— Start —

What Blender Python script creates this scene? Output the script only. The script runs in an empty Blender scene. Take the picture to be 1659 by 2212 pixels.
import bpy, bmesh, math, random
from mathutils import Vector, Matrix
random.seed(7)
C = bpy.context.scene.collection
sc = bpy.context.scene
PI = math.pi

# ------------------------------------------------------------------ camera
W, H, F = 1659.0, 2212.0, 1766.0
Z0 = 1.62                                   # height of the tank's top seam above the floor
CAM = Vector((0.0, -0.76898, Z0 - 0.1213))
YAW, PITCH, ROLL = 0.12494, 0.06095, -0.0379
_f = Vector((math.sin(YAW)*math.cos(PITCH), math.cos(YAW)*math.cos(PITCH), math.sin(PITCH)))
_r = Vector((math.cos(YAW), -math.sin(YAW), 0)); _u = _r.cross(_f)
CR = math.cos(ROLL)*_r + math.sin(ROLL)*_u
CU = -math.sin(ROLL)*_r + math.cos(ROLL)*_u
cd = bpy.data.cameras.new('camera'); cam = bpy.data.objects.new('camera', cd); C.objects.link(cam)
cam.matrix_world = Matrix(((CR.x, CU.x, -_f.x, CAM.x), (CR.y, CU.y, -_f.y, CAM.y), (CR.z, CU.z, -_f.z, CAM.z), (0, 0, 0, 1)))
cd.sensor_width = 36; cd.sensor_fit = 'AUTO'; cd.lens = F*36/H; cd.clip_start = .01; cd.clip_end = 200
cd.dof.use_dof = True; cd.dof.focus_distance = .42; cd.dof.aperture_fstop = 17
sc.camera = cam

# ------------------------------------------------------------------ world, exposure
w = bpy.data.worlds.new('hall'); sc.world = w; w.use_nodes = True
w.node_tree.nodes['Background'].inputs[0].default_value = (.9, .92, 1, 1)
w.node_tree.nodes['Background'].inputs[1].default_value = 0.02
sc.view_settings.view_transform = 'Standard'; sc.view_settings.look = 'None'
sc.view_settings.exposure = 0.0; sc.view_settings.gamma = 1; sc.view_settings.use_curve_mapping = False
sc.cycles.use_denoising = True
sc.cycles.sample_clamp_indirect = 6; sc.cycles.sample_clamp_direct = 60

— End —

Set down the lines above as they stand, starting with the first line and ending with the line that contains "PI = math.pi".

## Task result
What Blender Python script creates this scene? Output the script only. The script runs in an empty Blender scene. Take the picture to be 1659 by 2212 pixels.
import bpy, bmesh, math, random
from mathutils import Vector, Matrix
random.seed(7)
C = bpy.context.scene.collection
sc = bpy.context.scene
PI = math.pi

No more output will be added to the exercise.